# Information supplied
◆ ◆ ◆ ◆ ◆
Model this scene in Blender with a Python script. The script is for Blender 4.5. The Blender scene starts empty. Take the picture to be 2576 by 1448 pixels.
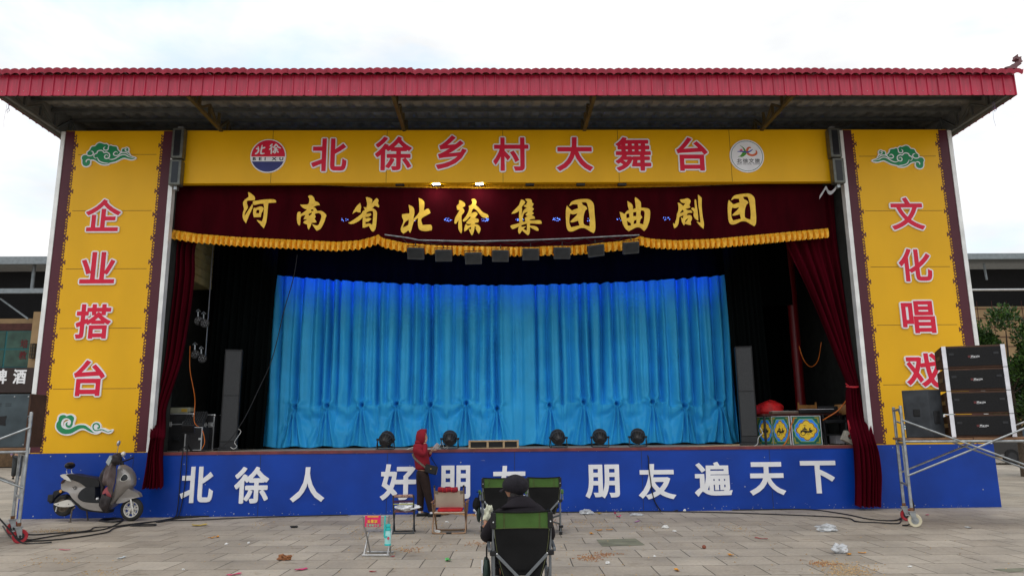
◆ ◆ ◆ ◆ ◆
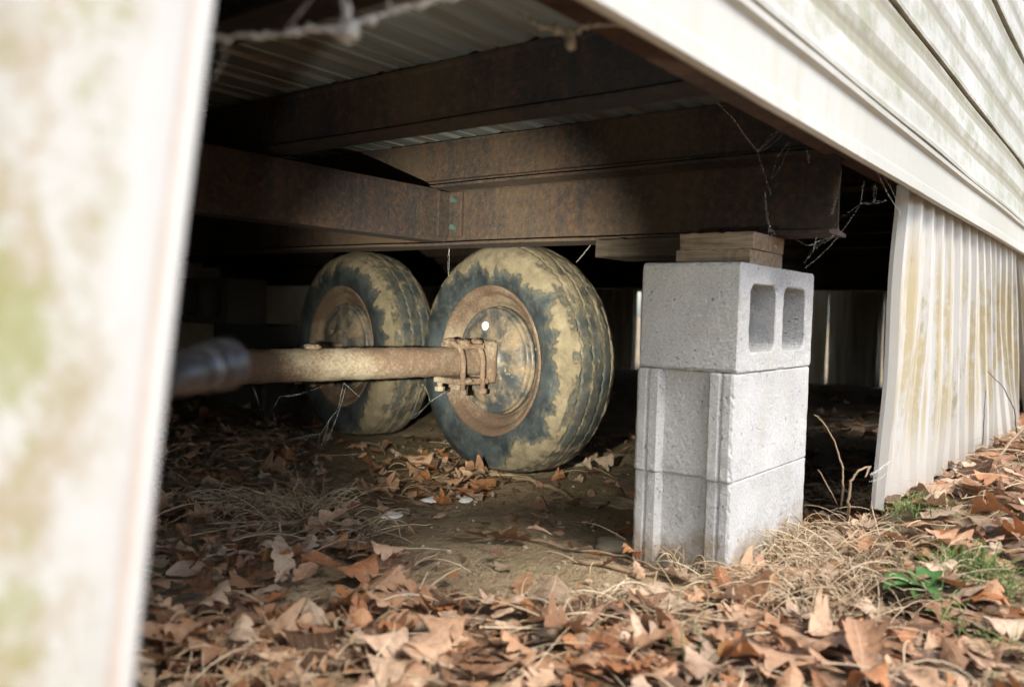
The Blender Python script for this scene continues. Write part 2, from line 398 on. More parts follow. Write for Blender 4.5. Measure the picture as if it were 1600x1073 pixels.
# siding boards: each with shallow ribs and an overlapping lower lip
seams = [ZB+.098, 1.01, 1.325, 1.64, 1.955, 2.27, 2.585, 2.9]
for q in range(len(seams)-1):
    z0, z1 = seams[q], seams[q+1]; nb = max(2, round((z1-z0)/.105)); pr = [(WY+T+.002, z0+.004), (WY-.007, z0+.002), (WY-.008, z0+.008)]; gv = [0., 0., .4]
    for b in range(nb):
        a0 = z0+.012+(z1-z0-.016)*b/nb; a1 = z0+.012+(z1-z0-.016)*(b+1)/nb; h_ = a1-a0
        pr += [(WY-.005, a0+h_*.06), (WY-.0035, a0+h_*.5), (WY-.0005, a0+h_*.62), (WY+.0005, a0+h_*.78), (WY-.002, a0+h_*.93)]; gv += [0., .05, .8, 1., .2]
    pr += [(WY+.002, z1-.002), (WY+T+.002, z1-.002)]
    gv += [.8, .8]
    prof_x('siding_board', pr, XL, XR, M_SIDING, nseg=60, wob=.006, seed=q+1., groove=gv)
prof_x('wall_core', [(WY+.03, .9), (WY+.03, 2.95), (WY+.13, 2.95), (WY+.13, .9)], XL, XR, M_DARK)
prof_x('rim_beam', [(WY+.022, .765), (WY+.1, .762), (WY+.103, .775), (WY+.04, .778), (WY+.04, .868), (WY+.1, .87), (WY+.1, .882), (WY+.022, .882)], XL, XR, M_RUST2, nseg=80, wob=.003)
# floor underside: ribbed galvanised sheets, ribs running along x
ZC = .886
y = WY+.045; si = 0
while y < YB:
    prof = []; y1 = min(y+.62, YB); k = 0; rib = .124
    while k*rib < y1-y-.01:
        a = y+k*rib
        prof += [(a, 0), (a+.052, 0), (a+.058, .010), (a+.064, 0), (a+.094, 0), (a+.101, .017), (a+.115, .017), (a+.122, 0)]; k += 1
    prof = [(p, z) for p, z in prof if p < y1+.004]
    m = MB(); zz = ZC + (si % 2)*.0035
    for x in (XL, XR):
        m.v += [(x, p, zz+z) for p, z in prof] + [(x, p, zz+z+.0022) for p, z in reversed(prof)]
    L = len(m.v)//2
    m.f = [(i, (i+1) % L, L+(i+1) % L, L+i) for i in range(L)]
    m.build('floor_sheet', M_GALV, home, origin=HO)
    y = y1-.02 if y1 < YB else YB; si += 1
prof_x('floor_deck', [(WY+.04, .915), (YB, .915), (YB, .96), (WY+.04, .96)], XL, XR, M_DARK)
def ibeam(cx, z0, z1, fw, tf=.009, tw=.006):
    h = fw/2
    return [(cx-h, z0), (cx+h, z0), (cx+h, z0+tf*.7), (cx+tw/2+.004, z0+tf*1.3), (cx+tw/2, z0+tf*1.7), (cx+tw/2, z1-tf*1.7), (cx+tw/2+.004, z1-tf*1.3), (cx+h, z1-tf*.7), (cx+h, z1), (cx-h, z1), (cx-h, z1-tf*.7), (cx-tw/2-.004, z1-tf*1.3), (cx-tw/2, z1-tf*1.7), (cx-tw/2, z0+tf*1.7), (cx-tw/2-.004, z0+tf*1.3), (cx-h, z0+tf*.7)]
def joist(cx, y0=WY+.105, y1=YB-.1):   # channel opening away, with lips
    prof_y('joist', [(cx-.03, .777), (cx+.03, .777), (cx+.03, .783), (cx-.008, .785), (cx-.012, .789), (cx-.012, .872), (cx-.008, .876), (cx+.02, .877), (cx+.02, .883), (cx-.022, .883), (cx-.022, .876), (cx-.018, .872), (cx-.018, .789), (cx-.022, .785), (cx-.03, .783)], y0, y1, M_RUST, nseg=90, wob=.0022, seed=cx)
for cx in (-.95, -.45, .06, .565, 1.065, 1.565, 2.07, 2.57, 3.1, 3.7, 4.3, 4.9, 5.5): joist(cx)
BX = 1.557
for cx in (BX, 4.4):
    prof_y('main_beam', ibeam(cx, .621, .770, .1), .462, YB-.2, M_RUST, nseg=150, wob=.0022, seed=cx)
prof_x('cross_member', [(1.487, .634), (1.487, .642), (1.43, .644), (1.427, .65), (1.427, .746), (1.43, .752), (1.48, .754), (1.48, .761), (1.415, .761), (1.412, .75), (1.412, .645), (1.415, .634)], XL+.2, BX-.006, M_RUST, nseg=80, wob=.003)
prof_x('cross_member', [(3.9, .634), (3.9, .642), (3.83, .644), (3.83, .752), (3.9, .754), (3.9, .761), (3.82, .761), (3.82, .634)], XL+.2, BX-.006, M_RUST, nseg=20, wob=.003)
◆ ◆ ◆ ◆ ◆
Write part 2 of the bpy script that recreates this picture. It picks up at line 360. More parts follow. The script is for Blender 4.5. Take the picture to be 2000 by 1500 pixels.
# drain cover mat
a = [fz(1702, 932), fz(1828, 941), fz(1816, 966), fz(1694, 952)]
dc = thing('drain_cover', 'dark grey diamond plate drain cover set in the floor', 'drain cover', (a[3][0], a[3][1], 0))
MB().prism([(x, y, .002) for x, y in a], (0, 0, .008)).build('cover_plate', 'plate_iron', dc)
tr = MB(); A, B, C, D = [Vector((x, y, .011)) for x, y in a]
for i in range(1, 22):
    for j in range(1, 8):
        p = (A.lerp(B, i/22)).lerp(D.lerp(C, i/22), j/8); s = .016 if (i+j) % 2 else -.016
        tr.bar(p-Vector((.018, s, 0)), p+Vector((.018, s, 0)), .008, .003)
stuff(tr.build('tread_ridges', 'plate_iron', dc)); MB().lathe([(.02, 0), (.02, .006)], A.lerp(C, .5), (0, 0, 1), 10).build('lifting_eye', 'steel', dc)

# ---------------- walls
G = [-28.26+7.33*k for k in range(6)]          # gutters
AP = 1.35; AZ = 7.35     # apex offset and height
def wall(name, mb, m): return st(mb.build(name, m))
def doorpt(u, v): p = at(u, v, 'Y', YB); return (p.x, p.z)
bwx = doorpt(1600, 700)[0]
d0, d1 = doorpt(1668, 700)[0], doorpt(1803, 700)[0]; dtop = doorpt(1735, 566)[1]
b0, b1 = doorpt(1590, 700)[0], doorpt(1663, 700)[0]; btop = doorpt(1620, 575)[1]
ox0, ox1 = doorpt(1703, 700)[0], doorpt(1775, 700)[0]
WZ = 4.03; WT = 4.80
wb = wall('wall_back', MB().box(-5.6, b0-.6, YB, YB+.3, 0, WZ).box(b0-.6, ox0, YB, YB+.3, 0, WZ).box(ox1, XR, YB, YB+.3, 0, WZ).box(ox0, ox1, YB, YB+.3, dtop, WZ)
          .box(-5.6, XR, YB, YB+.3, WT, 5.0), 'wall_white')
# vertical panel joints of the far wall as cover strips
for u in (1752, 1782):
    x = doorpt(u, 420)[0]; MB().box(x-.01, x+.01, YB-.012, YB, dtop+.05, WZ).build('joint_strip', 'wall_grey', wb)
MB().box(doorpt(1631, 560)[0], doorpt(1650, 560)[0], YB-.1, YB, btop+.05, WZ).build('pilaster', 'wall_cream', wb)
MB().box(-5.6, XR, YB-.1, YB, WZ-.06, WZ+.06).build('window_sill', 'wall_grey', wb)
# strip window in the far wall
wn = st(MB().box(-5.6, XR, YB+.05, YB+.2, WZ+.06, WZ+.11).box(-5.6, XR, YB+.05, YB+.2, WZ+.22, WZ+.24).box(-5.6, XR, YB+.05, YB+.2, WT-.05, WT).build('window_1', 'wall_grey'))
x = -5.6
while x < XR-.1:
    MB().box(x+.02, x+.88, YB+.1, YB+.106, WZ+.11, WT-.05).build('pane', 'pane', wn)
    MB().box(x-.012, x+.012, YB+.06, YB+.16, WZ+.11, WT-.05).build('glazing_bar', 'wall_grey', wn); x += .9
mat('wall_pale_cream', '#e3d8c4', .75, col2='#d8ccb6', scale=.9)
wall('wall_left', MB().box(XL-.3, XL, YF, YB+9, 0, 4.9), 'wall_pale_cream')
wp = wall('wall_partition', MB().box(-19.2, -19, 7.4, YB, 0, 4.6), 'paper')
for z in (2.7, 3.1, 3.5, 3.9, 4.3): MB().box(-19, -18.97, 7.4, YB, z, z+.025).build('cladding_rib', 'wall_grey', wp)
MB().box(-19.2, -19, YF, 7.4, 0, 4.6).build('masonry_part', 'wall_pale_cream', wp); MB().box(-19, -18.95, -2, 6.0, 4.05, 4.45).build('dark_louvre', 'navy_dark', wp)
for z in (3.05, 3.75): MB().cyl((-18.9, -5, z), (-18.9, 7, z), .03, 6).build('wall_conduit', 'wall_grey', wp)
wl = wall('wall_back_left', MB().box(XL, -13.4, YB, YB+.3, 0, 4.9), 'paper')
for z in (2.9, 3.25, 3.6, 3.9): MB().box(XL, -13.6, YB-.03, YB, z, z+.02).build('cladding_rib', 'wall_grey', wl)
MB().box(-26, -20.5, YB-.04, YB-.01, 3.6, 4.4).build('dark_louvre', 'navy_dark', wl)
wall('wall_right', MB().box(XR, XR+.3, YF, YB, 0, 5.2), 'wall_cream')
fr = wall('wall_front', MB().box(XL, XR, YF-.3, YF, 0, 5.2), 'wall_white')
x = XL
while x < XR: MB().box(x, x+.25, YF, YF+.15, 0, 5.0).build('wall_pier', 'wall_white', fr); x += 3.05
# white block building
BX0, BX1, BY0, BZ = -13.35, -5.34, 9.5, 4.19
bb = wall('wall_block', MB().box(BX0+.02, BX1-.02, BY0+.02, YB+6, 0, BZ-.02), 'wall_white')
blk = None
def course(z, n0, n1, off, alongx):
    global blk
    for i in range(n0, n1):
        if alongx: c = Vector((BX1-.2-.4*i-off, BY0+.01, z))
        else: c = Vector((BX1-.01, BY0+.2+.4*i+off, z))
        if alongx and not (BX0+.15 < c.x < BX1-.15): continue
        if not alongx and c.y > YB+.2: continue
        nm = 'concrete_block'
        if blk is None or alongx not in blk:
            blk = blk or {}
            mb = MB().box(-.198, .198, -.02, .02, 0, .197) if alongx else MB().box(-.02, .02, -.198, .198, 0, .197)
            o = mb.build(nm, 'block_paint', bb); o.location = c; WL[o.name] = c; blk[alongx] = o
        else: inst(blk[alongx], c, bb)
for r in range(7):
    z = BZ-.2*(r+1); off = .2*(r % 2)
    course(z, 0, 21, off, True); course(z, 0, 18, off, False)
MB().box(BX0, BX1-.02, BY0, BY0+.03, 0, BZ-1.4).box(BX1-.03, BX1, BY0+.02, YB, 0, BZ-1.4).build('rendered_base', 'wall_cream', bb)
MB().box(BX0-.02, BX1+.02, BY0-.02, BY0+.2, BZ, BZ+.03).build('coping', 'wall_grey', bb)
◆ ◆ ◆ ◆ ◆
Repeat these lines exactly and nothing more: the one containing "Write part 2 of", the one containing "stuff(tr.build('tread_ridges', 'plate_iron', dc));", and all the lines between.

# Task solution
Write part 2 of the bpy script that recreates this picture. It picks up at line 360. More parts follow. The script is for Blender 4.5. Take the picture to be 2000 by 1500 pixels.
# drain cover mat
a = [fz(1702, 932), fz(1828, 941), fz(1816, 966), fz(1694, 952)]
dc = thing('drain_cover', 'dark grey diamond plate drain cover set in the floor', 'drain cover', (a[3][0], a[3][1], 0))
MB().prism([(x, y, .002) for x, y in a], (0, 0, .008)).build('cover_plate', 'plate_iron', dc)
tr = MB(); A, B, C, D = [Vector((x, y, .011)) for x, y in a]
for i in range(1, 22):
    for j in range(1, 8):
        p = (A.lerp(B, i/22)).lerp(D.lerp(C, i/22), j/8); s = .016 if (i+j) % 2 else -.016
        tr.bar(p-Vector((.018, s, 0)), p+Vector((.018, s, 0)), .008, .003)
stuff(tr.build('tread_ridges', 'plate_iron', dc)); MB().lathe([(.02, 0), (.02, .006)], A.lerp(C, .5), (0, 0, 1), 10).build('lifting_eye', 'steel', dc)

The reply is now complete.